WHAT IS EXPECTED
Repeat exactly, please, the lines that begin at the start of the listing and end at the line holding "S.camera = cam".

STORED DATA
|---|

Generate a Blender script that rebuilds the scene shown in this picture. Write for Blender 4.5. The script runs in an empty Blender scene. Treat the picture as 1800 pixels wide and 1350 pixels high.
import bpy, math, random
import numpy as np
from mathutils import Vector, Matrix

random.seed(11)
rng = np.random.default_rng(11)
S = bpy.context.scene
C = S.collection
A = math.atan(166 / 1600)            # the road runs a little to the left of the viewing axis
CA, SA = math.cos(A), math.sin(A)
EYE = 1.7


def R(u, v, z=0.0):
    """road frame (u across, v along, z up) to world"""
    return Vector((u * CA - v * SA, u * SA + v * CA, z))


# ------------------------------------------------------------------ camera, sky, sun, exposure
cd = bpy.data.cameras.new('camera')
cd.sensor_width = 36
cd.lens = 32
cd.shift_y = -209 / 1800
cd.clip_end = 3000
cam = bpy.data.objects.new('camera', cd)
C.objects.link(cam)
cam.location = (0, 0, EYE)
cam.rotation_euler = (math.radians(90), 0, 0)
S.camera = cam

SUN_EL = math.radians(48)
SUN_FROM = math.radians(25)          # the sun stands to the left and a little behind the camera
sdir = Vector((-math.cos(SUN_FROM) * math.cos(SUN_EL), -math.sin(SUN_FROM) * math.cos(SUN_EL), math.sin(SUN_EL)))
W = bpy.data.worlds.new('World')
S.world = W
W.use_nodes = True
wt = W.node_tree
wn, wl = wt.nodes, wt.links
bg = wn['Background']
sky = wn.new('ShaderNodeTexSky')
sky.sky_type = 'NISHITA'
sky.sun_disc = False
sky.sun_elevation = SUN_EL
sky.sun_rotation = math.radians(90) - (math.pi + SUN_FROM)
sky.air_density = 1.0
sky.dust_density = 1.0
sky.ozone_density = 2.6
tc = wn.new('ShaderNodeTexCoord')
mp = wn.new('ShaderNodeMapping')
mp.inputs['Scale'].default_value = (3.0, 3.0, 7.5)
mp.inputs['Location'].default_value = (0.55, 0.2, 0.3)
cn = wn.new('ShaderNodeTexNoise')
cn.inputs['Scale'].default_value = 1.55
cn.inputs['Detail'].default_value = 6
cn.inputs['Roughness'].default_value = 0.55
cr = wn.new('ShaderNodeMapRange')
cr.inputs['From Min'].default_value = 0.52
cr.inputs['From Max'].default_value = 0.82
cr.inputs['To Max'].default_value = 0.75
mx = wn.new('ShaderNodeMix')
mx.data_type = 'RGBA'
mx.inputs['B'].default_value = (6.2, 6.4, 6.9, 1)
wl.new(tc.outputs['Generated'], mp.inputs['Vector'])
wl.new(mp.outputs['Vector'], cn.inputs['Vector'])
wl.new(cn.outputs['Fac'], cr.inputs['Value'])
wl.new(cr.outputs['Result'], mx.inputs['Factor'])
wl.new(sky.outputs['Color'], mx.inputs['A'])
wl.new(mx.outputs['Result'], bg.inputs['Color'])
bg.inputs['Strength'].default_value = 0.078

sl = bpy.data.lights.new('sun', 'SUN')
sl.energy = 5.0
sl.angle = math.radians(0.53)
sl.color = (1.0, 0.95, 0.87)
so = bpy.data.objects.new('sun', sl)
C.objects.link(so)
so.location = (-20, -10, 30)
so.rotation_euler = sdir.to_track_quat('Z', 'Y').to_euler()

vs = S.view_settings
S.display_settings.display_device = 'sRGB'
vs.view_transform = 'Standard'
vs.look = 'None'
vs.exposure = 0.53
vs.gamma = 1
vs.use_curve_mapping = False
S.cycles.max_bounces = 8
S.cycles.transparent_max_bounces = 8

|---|

FULL SOLUTION
Generate a Blender script that rebuilds the scene shown in this picture. Write for Blender 4.5. The script runs in an empty Blender scene. Treat the picture as 1800 pixels wide and 1350 pixels high.
import bpy, math, random
import numpy as np
from mathutils import Vector, Matrix

random.seed(11)
rng = np.random.default_rng(11)
S = bpy.context.scene
C = S.collection
A = math.atan(166 / 1600)            # the road runs a little to the left of the viewing axis
CA, SA = math.cos(A), math.sin(A)
EYE = 1.7


def R(u, v, z=0.0):
    """road frame (u across, v along, z up) to world"""
    return Vector((u * CA - v * SA, u * SA + v * CA, z))


# ------------------------------------------------------------------ camera, sky, sun, exposure
cd = bpy.data.cameras.new('camera')
cd.sensor_width = 36
cd.lens = 32
cd.shift_y = -209 / 1800
cd.clip_end = 3000
cam = bpy.data.objects.new('camera', cd)
C.objects.link(cam)
cam.location = (0, 0, EYE)
cam.rotation_euler = (math.radians(90), 0, 0)
S.camera = cam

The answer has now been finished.